The smog in Texas is thicker than I remember. Flying over on my broom, I saw the vast expansion of factory farms and the alarming murkiness of connected bodies of water, some glowing slick neon colors that have no business being in nature. The nearly 3 million beef cattle, 1.1 million hogs, 330,000 dairy cows, 90.4 million broiler chickens, and 13.8 million egg-laying hens on factory farms in Texas produce as much untreated manure as 430 million people — more than the entire U.S. population. Texas’ booming bullshit industry wrought havoc at the West Fertilizer Company in West, Texas, where an explosion on April 17, 2013 killed 14 people, left 200 others with injuries (including burns, lacerations, and broken bones), flattened houses and a 50-unit apartment building, destroyed a nursing home, damaged a local school, and left a crater 93 feet by 10 feet deep. This weekend, at least 170,000 gallons of oil spilled in the Galveston Bay, shutting down the waterways between contaminated Texas rivers and the Gulf of BP. The southern leg of the Keystone Pipeline that went into normal operation in January 2014 is bringing up to 700,000 barrels of oil a day to refineries in Texas, despite the years-long fight against this tar-sands nightmare. Environmentalists and residents of Parker County, Texas, were dismayed last year when the EPA dropped an investigation into complaints that hydraulic fracking by Range Resources was contaminating local water supplies with methane.

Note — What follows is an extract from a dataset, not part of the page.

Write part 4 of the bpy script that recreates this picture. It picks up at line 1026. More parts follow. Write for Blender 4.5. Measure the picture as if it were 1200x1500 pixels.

What happens when the People fight back?
The State of Texas boasts lax regulations and suppresses the outcries of the citizens victimized by the corporate greed controlling both media and legislation. Frustrated by the pervasive culture of silence surrounding folks in the direct line of industrial fire, I sat down with my dear friend, Phyllis Glazer, and asked her to share the story of the time she sued the EPA and shut down one chemical plant poisoning her small-town in East Texas. I pooped my pants a few times during the production, once from the story and then again from drinking Dallas water. Seriously, hydrate with Pellegrino and coconuts when you’re there. A gas mask might not be a bad idea, either.